With the shifts in demographics for this region, the kind of information you can get from the Met Council today, about where people are going to be living and how many actually going to want that kind of low-density residential development, we probably already have all of the infrastructure on the ground that we're going to need to satisfy the need we're going to see through 2040.

So there's a real question of whether the big bridge will be a dinosaur the day it opens up.

And I think there's some political calculation going on right now about all of that. Look at who was at the groundbreaking for the big bridge. Everybody was there from Wisconsin. Charlie Zelle had to be there for MnDOT. But Gov. Dayton was absent.

On giving up the fight

There's a lot of fatigue on the part of groups that have been fighting it for so long. There are still discussions of one last litigation that could stop it, that somebody could run with to shut it down. But that's grasping at hints of straw, not even straws.

And at a certain point you're just too tired to try anymore.
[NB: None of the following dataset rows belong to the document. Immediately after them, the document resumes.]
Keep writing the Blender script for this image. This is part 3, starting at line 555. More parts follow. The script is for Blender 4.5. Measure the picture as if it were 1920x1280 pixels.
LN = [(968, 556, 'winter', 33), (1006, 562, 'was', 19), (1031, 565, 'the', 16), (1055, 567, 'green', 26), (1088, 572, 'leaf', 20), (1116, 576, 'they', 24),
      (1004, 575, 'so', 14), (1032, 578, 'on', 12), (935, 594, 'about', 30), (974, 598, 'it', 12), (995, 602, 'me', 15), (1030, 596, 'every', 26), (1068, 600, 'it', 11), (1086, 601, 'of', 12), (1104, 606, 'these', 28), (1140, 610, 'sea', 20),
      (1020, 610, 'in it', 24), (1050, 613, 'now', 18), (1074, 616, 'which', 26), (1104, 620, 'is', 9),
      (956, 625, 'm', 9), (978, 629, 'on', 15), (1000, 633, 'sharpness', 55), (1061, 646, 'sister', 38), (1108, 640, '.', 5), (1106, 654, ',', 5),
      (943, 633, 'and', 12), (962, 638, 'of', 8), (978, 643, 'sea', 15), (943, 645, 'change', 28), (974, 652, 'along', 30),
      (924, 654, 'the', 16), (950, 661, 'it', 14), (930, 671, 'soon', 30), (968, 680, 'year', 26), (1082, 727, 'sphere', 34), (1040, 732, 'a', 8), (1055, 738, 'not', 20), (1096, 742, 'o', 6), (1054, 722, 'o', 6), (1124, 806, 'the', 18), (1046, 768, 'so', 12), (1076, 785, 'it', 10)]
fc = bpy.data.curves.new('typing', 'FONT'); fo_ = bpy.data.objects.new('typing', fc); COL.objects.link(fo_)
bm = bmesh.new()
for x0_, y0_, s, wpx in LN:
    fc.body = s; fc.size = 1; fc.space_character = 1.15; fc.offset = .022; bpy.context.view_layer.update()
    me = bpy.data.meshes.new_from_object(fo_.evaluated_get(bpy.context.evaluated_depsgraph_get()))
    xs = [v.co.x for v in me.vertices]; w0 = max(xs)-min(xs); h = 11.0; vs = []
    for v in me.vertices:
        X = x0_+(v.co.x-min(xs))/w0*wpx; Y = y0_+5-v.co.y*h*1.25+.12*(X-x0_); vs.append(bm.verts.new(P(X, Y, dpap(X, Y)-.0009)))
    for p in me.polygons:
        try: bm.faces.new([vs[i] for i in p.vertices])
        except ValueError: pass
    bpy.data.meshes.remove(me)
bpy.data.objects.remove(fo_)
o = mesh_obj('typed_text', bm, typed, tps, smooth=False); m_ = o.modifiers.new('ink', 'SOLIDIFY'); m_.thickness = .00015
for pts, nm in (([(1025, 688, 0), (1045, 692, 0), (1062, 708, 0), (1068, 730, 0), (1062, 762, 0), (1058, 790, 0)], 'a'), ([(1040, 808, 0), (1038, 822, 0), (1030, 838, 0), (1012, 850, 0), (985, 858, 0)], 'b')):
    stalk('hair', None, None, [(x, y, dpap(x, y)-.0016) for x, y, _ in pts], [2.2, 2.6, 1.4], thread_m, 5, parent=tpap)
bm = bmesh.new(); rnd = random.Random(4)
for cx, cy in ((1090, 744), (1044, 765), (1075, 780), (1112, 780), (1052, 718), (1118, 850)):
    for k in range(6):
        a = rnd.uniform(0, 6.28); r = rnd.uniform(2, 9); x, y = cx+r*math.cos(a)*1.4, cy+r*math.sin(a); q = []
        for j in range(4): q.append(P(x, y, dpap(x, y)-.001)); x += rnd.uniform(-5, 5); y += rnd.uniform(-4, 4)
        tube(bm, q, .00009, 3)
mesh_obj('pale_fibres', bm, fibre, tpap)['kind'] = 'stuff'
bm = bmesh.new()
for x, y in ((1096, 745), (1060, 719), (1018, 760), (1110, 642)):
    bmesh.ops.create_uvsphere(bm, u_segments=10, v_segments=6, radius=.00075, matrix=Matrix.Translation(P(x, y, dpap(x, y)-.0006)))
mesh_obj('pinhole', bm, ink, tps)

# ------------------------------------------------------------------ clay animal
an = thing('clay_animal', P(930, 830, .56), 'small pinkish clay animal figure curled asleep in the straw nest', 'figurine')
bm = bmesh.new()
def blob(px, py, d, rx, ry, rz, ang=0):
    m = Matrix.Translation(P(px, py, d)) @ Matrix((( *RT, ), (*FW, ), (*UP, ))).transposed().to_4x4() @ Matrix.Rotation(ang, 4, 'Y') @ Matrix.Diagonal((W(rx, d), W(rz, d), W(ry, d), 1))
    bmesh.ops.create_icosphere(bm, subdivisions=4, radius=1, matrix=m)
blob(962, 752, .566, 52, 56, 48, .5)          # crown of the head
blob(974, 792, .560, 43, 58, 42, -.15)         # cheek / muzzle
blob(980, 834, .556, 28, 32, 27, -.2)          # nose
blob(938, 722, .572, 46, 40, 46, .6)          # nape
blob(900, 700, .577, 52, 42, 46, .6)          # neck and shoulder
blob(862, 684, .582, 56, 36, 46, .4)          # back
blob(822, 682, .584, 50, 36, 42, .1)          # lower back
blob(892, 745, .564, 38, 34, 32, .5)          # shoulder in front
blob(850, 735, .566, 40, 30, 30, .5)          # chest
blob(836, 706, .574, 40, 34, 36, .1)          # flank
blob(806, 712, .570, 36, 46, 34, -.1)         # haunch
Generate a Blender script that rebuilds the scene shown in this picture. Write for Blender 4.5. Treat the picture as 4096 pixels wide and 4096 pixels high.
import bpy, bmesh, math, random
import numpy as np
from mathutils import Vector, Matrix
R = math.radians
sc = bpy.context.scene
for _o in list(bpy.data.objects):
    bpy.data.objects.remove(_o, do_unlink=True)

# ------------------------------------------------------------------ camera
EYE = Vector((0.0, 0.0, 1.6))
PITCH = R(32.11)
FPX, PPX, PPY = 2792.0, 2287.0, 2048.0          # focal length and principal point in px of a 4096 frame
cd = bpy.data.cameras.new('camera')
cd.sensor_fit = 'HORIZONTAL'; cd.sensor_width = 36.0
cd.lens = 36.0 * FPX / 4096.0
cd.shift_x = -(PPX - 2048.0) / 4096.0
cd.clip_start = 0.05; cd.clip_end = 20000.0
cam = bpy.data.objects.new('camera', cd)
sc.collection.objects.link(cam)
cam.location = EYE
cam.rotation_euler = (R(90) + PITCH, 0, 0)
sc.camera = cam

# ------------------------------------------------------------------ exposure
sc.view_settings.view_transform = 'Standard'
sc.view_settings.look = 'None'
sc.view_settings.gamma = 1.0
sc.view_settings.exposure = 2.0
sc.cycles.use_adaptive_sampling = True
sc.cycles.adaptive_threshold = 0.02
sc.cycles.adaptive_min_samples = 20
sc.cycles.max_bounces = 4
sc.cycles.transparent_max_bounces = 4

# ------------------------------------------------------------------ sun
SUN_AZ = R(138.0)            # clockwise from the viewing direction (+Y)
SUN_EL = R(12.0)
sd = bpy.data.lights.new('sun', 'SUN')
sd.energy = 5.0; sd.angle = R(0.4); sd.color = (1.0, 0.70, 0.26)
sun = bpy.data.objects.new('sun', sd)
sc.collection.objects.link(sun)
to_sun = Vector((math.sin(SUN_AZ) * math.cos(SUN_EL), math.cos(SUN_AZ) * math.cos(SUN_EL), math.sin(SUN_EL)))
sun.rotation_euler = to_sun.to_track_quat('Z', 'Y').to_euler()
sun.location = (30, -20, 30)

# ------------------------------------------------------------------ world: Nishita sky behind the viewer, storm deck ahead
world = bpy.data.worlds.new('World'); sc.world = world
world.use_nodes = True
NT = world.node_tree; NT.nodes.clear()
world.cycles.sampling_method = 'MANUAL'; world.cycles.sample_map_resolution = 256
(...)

But sometimes out of despair comes the question of, OK, well, what can we do next?

In fighting the fight, you learn about all the rules that are in place that skew the decisions that are going to be made, and you get to the point where you say, OK, now I'm going to work on changing those rules.

I think we've reached that point with the St. Croix bridge. We know it's going to get built, but now we've got to try and figure out what could change that could prevent that kind of thing from happening again.

The whole way we try to model out regional transportation needs still uses the same four-step travel demand model that's been around forever. Other regions have gone off to more integrated land-use and transportation models, but we continue to kick that old one down the road, and it keeps giving us the same solution to everything: Go out and build something big.

Problem is, there isn't the money to build all those big things.